Most laws are going to be supported by the majority bloc in the legislature, and the party will attribute them to the majority bloc, so it doesn’t really matter if these votes are secret.
Secret ballot becomes important when some members of the majority bloc break off and vote with the minority. This can happen either with bills that pass or with bills that fail. I don’t think secret ballot is a good idea with normal majority-vote bills - it is democracy after all, people should know the views of their legislators.
The one version of secret ballot I think is plausible is as follows. Legislators can sign on to secret petitions that the public cannot see. If any such secret petition gets the signature of a supermajority of the legislature, it goes to either to a vote by the entire legislature or to a public referendum.
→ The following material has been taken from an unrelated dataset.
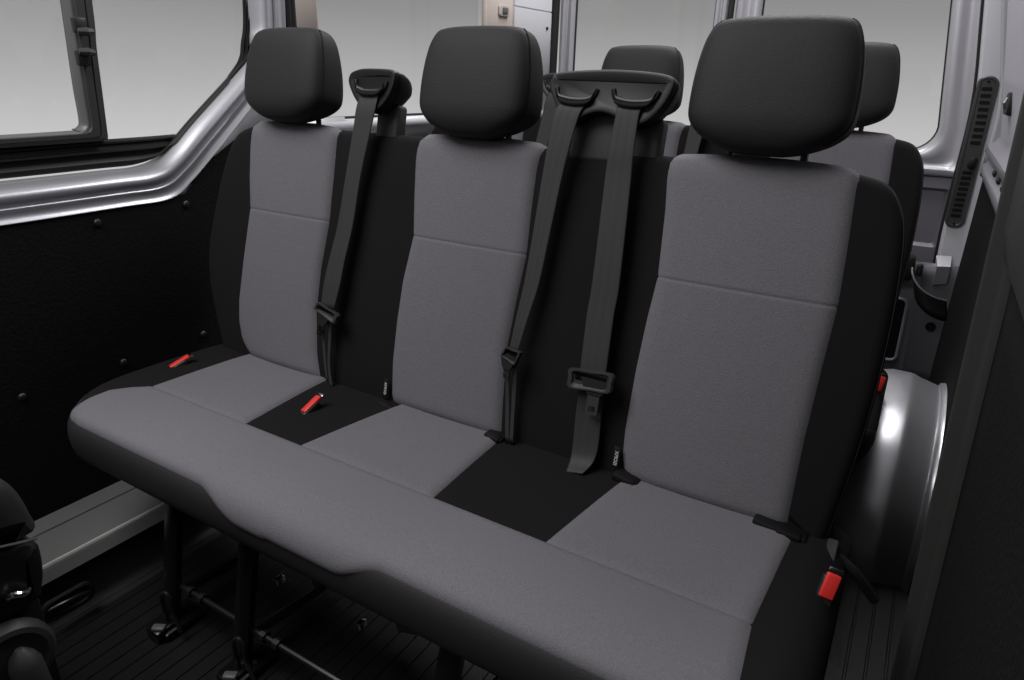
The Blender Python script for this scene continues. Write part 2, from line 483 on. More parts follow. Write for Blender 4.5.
# --- legs, cross tube and floor feet
LEGX = (.220, .432, .868)
def foot_xy(x): return (x - .040, -.365)
for x in LEGX:
    b = MB()
    xb, yb = foot_xy(x)
    rows = []
    for t in np.linspace(0, 1, 6):
        cx, cy, cz = lerp(x, xb, t), lerp(-.335, yb, t), lerp(.335, .02, t)
        hw = .019; hd = .011
        rows.append([(cx + sx * hw * a, cy + sy * hd * c_, cz) for sx, sy, a, c_ in ((-1, -1, 1, .6), (-.6, -1, 1, 1), (.6, -1, 1, 1), (1, -1, 1, .6), (1, 1, 1, .6), (.6, 1, 1, 1), (-.6, 1, 1, 1), (-1, 1, 1, .6))])
    b.rings(rows)
    lg = b.build('leg', M['leg'], bench)
    ft = MB()
    ft.box((xb + .010, yb + .005, .010), (.060, .09, .018), .006)
    ft.box((xb + .012, yb - .030, .016), (.040, .045, .024), .006)
    ft.build('foot', M['leg'], lg)
    MB().tube(spline([(xb + .020, yb - .02, .020), (xb + .016, yb - .022, .075), (xb + .020, yb - .022, .098), (xb + .030, yb - .02, .104), (xb + .040, yb - .018, .094), (xb + .042, yb - .018, .055), (xb + .058, yb - .02, .022)], 5), .0042, 8).build('release_hook', M['leg_bar'], lg)
    MB().box((xb + .020, yb - .040, .030), (.026, .016, .010), .004, Matrix.Rotation(.5, 3, 'Z')).build('foot_catch', M['bezel'], lg)
    # rear strut going back from the leg foot
    MB().tube([(xb, -.33, .06), (xb + .01, -.12, .045), (xb + .015, .03, .30)], .010, 8).build('rear_strut', M['leg'], lg)
MB().tube([(LEGX[0] - .03, -.352, .098), (.60, -.352, .098), (LEGX[2] - .02, -.352, .098)], .0055, 8).build('cross_tube', M['leg_bar'], bench)
for x in (.24, .275, .45, .485):
    MB().tube([(x - .006, -.352, .098), (x + .006, -.352, .098)], .0105, 8).build('tube_clip', M['leg_bar'], bench)
MB().tube([(.12, .02, .305), (.6, .02, .305), (1.1, .02, .305)], .014, 8).build('rear_tube', M['leg'], bench)
for x in (.33, .56):
    MB().tube([(x, -.10, .31), (x + .002, -.06, .20)], .002, 6).build('release_wire', M['bezel'], bench)
    MB().box((x + .06, -.16, .05), (.05, .012, .02), .004, Matrix.Rotation(-.3, 3, 'Y')).build('foot_bracket', M['bezel'], bench)
    MB().box((x - .02, -.20, .05), (.012, .02, .018), .003).build('foot_pin', M['chrome'], bench)
# right-hand hinge bracket seen beside the cushion
MB().box((1.296, -.01, .405), (.016, .05, .045), .004, Matrix.Rotation(.25, 3, 'X')).build('hinge_bracket', M['plastic_grey'], bench)
MB().tube(spline([(1.305, .0, .41), (1.335, .005, .388), (1.365, .02, .345)], 5), .008, 8).build('hinge_cover', M['plastic'], bench)

# ------------------------------------------------------------------ seat belts
def ribbon(Le, Re, wl, thick=.0016, k=5):
    L_ = spline([(u, v, w) for (u, v), w in zip(Le, wl)], k); R_ = spline([(u, v, w) for (u, v), w in zip(Re, wl)], k)
    m = MB(); rows = []
    for (a, b) in zip(L_, R_):
        r = []
        for s, d in ((0, 0), (.05, .0004), (.29, .0004), (.33, .0001), (.37, .0004), (.63, .0004), (.67, .0001), (.71, .0004), (.95, .0004), (1, 0)):
            p = B(lerp(a[0], b[0], s), lerp(a[1], b[1], s), lerp(a[2], b[2], s) + d)
            r.append(p)
        rows.append(r)
    m.grid(rows)
    return m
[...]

If it is then approved, it goes into law, over any veto of the leader. (And perhaps you could have this process for constitutional amendments if a supermajority of the public approves of it).
The main thing this mechanism targets is a case where a lot of members of the majority-bloc in the legislature are afraid of voting for a bill because they don’t want punishment by their own party - for example, if they are afraid to be primaries because they are led by a leader with a cult-like following like Trump. So they can instead sign on to these secret petitions to pass legislation. This is a bit logistically difficult to implement, because you have to hide who signs on to the referendum from party leadership themselves so they cannot punish members who sign on, but it might be possible.
This mechanism hurts accountability - part of democracy is being able to control what laws get passed when you’re in power so you can be judged for them - but that might be worth it.
I think if you’re looking for a simple rule, public actions, public facts, and private formulation is a good one to aim for. But if you’re willing to think more carefully, I think you can do better than that.